How can my note archive be a creative tool?
That’s the most critical question to ask to a Zettelkasten, meaning “slip-box” in English. It’s your archive of notes, one concept per note, tightly interconnected.
Ideally, starting from access points, you should be able to navigate, like you would do on the Web using a Web Browser, from note to note, from concept to concept.
It works only if you always connect the new notes you create. Otherwise, you make isolated islands, or worst, dead ends.
Working with your creative mind should be something you should never force yourself to do. There should always be something interesting to be done.
That’s the purpose of a Zettelkasten, and it is a tool using which you think. It is not an archive of dead words.

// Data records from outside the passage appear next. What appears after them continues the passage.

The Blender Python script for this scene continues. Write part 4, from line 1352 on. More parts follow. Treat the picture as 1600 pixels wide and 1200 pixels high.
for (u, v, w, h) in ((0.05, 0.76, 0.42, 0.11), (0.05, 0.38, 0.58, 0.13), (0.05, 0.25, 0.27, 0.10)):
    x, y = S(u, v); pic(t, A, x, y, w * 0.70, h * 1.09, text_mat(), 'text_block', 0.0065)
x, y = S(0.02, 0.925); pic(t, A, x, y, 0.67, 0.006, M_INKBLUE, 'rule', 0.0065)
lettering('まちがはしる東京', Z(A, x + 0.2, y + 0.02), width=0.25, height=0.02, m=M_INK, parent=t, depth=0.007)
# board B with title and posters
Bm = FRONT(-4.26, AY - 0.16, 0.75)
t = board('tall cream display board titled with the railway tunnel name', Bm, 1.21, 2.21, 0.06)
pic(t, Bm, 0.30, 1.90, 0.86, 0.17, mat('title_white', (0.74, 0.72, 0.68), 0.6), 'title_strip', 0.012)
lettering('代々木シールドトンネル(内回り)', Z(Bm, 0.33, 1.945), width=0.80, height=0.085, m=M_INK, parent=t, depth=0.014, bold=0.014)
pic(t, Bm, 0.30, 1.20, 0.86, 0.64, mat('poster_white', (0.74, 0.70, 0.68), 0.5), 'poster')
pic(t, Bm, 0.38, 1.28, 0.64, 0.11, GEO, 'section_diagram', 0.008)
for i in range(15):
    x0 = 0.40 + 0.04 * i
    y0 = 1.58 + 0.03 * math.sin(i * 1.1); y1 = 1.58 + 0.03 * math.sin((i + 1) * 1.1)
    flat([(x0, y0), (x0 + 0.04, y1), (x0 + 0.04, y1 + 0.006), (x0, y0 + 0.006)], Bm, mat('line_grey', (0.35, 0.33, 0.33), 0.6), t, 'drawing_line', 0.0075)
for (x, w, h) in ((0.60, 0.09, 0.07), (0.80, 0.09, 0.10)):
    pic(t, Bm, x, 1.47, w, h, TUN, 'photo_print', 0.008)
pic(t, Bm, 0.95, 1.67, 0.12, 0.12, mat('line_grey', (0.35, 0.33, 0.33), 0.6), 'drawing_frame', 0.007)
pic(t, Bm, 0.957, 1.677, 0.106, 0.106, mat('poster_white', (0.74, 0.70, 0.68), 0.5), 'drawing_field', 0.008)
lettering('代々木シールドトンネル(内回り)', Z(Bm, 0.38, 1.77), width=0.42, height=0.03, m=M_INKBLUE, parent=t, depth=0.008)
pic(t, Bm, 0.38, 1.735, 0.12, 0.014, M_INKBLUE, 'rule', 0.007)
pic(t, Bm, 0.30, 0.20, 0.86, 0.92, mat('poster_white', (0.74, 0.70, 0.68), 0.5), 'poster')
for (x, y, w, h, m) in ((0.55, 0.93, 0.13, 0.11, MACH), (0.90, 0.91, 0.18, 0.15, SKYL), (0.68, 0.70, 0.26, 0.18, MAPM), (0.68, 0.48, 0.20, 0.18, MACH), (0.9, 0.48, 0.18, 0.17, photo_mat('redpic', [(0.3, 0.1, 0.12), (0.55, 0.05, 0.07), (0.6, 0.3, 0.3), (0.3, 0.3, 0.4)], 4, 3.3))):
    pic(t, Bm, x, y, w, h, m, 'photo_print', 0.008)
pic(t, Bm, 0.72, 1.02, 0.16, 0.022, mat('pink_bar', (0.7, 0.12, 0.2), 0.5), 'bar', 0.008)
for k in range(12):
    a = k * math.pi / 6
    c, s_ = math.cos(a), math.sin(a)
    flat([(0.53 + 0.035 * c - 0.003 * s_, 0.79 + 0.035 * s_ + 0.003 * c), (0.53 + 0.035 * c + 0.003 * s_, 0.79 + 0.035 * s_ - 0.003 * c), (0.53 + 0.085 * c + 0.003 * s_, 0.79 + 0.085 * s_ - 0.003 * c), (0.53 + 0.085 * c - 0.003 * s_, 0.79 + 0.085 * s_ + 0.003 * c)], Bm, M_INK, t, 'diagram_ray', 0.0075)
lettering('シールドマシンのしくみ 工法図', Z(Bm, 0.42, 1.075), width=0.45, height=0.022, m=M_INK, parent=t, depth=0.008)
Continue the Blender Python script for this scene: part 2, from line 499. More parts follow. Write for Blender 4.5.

You should even be able to pick one note randomly, and like Alice, in the rabbit hole, you should be able to find shiny threads of inspiration.
As Dave Gray somewhere wrote: “you cannot build your network when you need one,” I would paraphrase it by saying, “you cannot build a Zettelkasten when you need one.”
That’s why the systematic and continuous creation of well-written and well-connected notes feed the network of thoughts of your Zettelkasten.
When you have enough notes connected, you can start letting your creativity emerge out of it. That is the moment when you can begin to practice your networked thinking.
But, just by telling this story, I feel like I’ve collected some useful thoughts. It might become my revised description of what is a Zettelkasten and how to use a Zettelkasten.
It’s a good blog post working as an excellent starting draft for my notes.
Capture bits of information into well-written and well-connected notes. Add them to your Zettelkasten to make it grow and become more connected. It will become your favorite thinking tool.